De acordo com William, a discussão acerca dos nomes, presente de forma marcante no filme, dialoga com reflexões recorrentes da filosofia da linguagem. Em A Viagem de Chihiro, a mudança de nome não é apenas um símbolo de transformação, mas uma ferramenta de controle. Ao renomear Chihiro como Sen, a bruxa Yubaba a insere em uma nova realidade e, também, altera a forma como ela é percebida, pelos outros e por si mesma. Quando um nome é alterado, o significado atribuído àquele ser também muda, afetando diretamente sua identidade e seus vínculos com o mundo.

Esse deslocamento de significado é o que leva os personagens a esquecerem quem são, pois sua essência fica obscurecida pela nova função que passam a exercer. O nome, nesse contexto, deixa de ser apenas uma palavra: torna-se uma chave para o modo como a vida é compreendida e vivida. Assim, a substituição dos nomes funciona como uma condição de aprisionamento, já que impede os personagens de se lembrarem da própria história e, consequentemente, de retomarem o controle sobre suas vidas.

Ao aceitar trabalhar na casa de banhos, Chihiro se adapta às regras daquele novo mundo e se transforma por meio da experiência concreta do esforço, da responsabilidade e do convívio. Seu crescimento não vem de habilidades extraordinárias, mas das escolhas que faz e dos vínculos que constrói ao longo do caminho.

Para o professor William, um dos méritos do filme está justamente em mostrar como o trabalho, enquanto prática coletiva e simbólica, influencia profundamente nossa forma de compreender e significar o mundo. “Um dos méritos do filme é demonstrar como a organização coletiva do trabalho é capaz de impactar de forma imprescindível na maneira como entendemos e significamos o mundo”, afirma.

Nesse sentido, não é por acaso que a substituição dos nomes ocorra no momento da assinatura do contrato de trabalho. A linguagem e o trabalho, explica o professor, “são os atributos humanos que servem como mediação nossa para com a realidade”. Ao perder seu nome e assumir uma nova função, Chihiro passa a habitar um novo lugar simbólico, onde precisa ressignificar a si mesma para sobreviver e, aos poucos, reencontrar sua essência.

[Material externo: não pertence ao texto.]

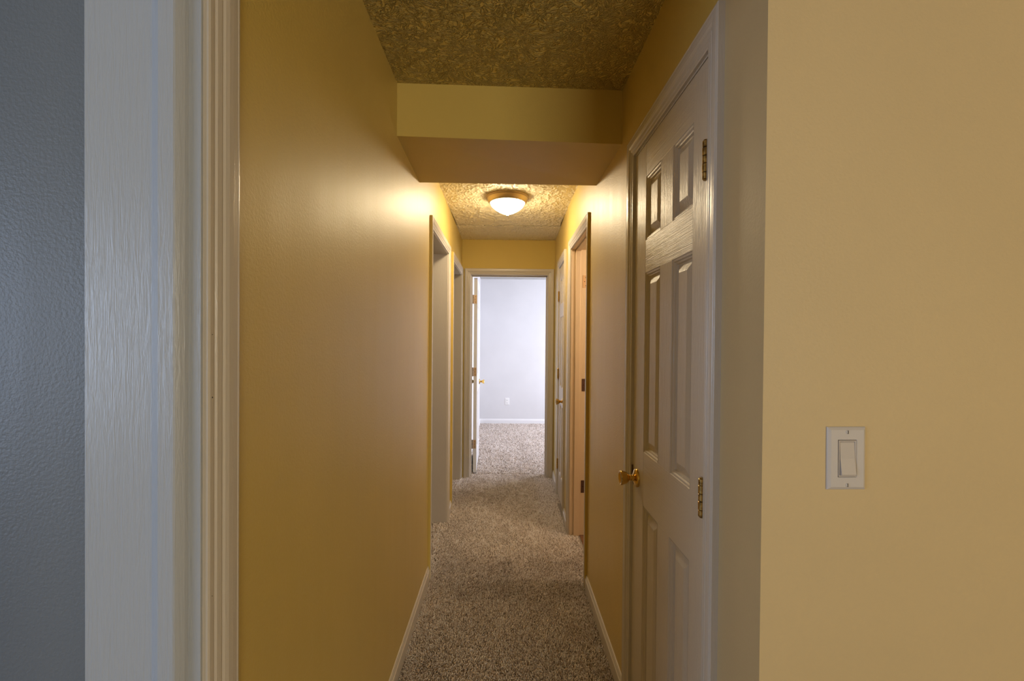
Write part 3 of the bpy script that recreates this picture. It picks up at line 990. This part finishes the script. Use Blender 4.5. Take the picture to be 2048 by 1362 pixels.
def pile(zones):
    X, Y, S, Hh = [], [], [], []
    for x0, x1, y0, y1, sp, hh in zones:
        nx, ny = max(1, round((x1 - x0) / sp)), max(1, round((y1 - y0) / sp))
        gx, gy = np.meshgrid((np.arange(nx) + 0.5) * (x1 - x0) / nx + x0, (np.arange(ny) + 0.5) * (y1 - y0) / ny + y0)
        gx = gx.ravel() + (rng.random(nx * ny) - 0.5) * sp * 0.9
        gy = gy.ravel() + (rng.random(nx * ny) - 0.5) * sp * 0.9
        X.append(gx); Y.append(gy)
        S.append(np.full(nx * ny, sp)); Hh.append(np.full(nx * ny, hh))
    X = np.concatenate(X); Y = np.concatenate(Y); S = np.concatenate(S); Hh = np.concatenate(Hh)
    n = len(X)
    # lean of the pile follows brushed patches and footprints
    p1 = vnoise(X * 3.1 + 7, Y * 2.2 + 3, 1) - 0.5
    p2 = vnoise(X * 9 + 1, Y * 6 + 5, 2) - 0.5
    ridge = 1 - np.abs(vnoise(X * 19 + 3 * vnoise(X * 4, Y * 4, 5), Y * 8 + 6 * vnoise(X * 5 + 9, Y * 3, 6), 3) - 0.5) * 11
    zone = np.clip((Y - 2.3) / 1.2, 0, 1) * np.clip((4.9 - Y) / 0.4, 0, 1)
    ridge = np.clip(ridge, 0, 1) * zone
    # brushed strip along the right wall near the end door
    strip = ((X > 0.305 + 0.01 * p2) & (Y > 3.2) & (Y < YF)).astype(float)
    ridge = ridge * (1 - strip)
    h = Hh * (0.75 + 0.5 * rng.random(n)) * (1 + 0.45 * ridge) * (1 - 0.25 * strip) + 0.0015 * p2
    ang = rng.random(n) * 2 * math.pi
    lx = np.cos(ang) * 0.0035 + p1 * 0.010 + p2 * 0.005
    ly = np.sin(ang) * 0.0035 - p1 * 0.012 + p2 * 0.004 + 0.007 * strip
    base = np.stack([X, Y, np.zeros(n)], 1)
    r = S * 0.52
    V = np.zeros((n, 7, 3))
    a0 = rng.random(n) * 2 * math.pi
    for k in range(3):
        V[:, k, 0] = X + r * np.cos(a0 + k * 2.094)
        V[:, k, 1] = Y + r * np.sin(a0 + k * 2.094)
        V[:, k, 2] = 0.0
        V[:, 3 + k, 0] = X + lx * 0.55 + r * 0.95 * np.cos(a0 + 0.8 + k * 2.094)
        V[:, 3 + k, 1] = Y + ly * 0.55 + r * 0.95 * np.sin(a0 + 0.8 + k * 2.094)
        V[:, 3 + k, 2] = h * 0.62
    V[:, 6, 0] = X + lx; V[:, 6, 1] = Y + ly; V[:, 6, 2] = h
    tri = np.array([[0, 1, 4], [0, 4, 3], [1, 2, 5], [1, 5, 4], [2, 0, 3], [2, 3, 5], [3, 4, 6], [4, 5, 6], [5, 3, 6]])
    Fi = (tri[None] + (np.arange(n) * 7)[:, None, None]).reshape(-1, 3)
    tint = np.clip(rng.beta(1.9, 1.5, n) + 0.33 * ridge, 0, 1)  # lighter tint on ridges paints in the sheen of tilted pile
    return V.reshape(-1, 3), Fi, np.repeat(tint, len(tri))


def pile_object(name, zones, label):
    V, Fi, tint = pile(zones)
    me = bpy.data.meshes.new(name)
    me.vertices.add(len(V)); me.vertices.foreach_set('co', V.ravel())
    me.loops.add(Fi.size); me.loops.foreach_set('vertex_index', Fi.ravel())
    me.polygons.add(len(Fi))
    me.polygons.foreach_set('loop_start', np.arange(0, Fi.size, 3))
    me.polygons.foreach_set('loop_total', np.full(len(Fi), 3))
    at = me.attributes.new('tint', 'FLOAT', 'FACE')
    at.data.foreach_set('value', tint.astype(np.float32))
    me.materials.append(M['yarn'])
    me.update()
    o = bpy.data.objects.new(name, me)
    COL.objects.link(o)
    tag(o, label, 'carpet', 'stuff')
    return o


pile_object('carpet_pile', [(XL + 0.012, XR - 0.012, 1.55, YF, 0.0058, 0.010), (XR - 0.012, XR + 0.018, 3.9, YF, 0.0066, 0.010),
                            (XL - 0.10, XL + 0.012, OP_L1[0], OP_L1[1], 0.0075, 0.010), (XL - 0.10, XL + 0.012, OP_L2[0], OP_L2[1], 0.0085, 0.010),
                            (XR - 0.012, XR + 0.06, OP_BATH[0], OP_BATH[1], 0.0066, 0.010),
                            (OP_FAR[0], OP_FAR[1], YF, YF + TH, 0.008, 0.010)],
            'speckled beige brown carpet pile running down the hallway')
pile_object('carpet_pile', [(-0.40, 1.5, YF + TH + 0.012, 7.61, 0.0105, 0.013)],
            'daylit pale carpet pile of the bedroom beyond the end doorway')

Por isso, embora envolta em elementos fantásticos, dragões, espíritos e feitiços, A Viagem de Chihiro é, acima de tudo, uma narrativa sobre mudança, perda e amadurecimento. Uma obra que nos lembra que, mesmo quando tudo à nossa volta muda e parecemos ter nos perdido de nós mesmos, ainda é possível, com coragem e memória, reencontrar o caminho de volta para casa.